Alliteration of /d/, "all the day with many dogs"
Irony
N/A
Genre
Peasant poetry
Setting
A country town and the surrounding woods
Tone
Laudatory, excited
Protagonist and Antagonist
The protagonist is the badger, and the antagonists are the men and dogs he fights with
Major Conflict
The major conflict is between the badger and his opponents.
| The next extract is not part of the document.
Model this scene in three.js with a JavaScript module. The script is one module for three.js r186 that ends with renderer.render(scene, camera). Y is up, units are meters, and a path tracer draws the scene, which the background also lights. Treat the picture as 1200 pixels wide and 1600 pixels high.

However, because the badger's fate is inevitable, we can also see this as a conflict between the badger's tremendous courage and ferocity, and the impossibility of his situation.
Climax
The climax occurs in the last six lines of the poem, when the badger finally gives in to his opponents and dies.
Foreshadowing
The third line, "and put a sack within the hole, and lie" foreshadows the penultimate line, "Till kicked and torn and beaten out he lies." The initial dishonesty of the men who capture the badger makes his final death inevitable.
Understatement
N/A
Allusions
N/A
Metonymy and Synecdoche
N/A
Personification
Clare personifies the badger throughout the poem, describing him as engaging in human activities like laughing and grinning, and referring to him as a "blackguard," or a villainous human being. This persistent personification makes the badger feel less like a beast being tormented, and more like a noble participant in an unevenly-matched battle.
Hyperbole
N/A
Onomatopoeia
The word "crackles" in the final line of the poem both refers to and mimics the sound of the badger's last breath.